July 12, 2012
Presently in America, nearly half of all households receive either a salary or substantial benefits from the government. Presently in America, nearly half of all adults pay no federal income taxes. Presently in America, the half that pay no income taxes receive the bulk of their income courtesy of the government, but ultimately from the half that do. This money is extracted involuntarily from the paying half by a permanent bureaucracy that extracts and gives away more each year no matter who is running the government. The recipients of these transfer payments rely upon them for subsistence, so they have a vested financial interest in sending to Washington those who will continue to take your money and give it to them.

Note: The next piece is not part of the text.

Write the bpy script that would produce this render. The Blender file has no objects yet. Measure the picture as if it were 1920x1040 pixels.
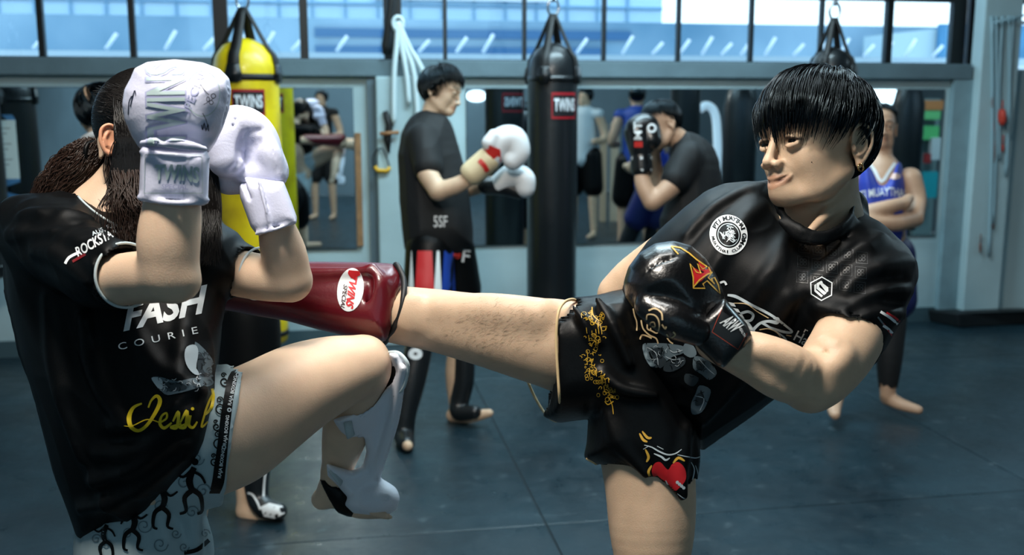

It is no wonder that we are now saddled with the micromanagement of health care by the same bureaucratic mindset that mismanages the Post Office and everything else the federal government runs. It should not be surprising to know that presently in America, half of the people actually want the government to take care of their needs. The same was the case under Communist regimes, but here those folks vote.
Hence, we have laws that force us to be charitable to those whom the government designates as worthy of our charity, that limit the amount of salt that restaurants can put into our food, that permit the government to watch us on street corners and subways and in the lobbies of buildings, that let the president fight wars of opportunity, that permit the Federal Reserve to print money with no value and inflate prices and destroy savings, that allow the government to listen to us on our cellphones and use those phones to follow us wherever we go, and, according to CIA Director David Petraeus, that let the government anticipate our movements inside our homes.
And as of the last week in June, the government has a vast new power that was brought to us by the Supreme Court’s latest attack on personal freedom. Congress can now lawfully command any behavior of individuals that it pleases—whether or not the subject of the behavior is a power granted to Congress by the Constitution—and it may punish noncompliance with that command, so long as the punishment is called a tax.
Justice Antonin Scalia’s whimsical query during the Supreme Court oral argument on the health care law about whether Congress could make him eat broccoli suddenly isn’t as funny as it was when he asked it, because the answer is: It can fine him for not eating broccoli, so long as it calls that fine a tax.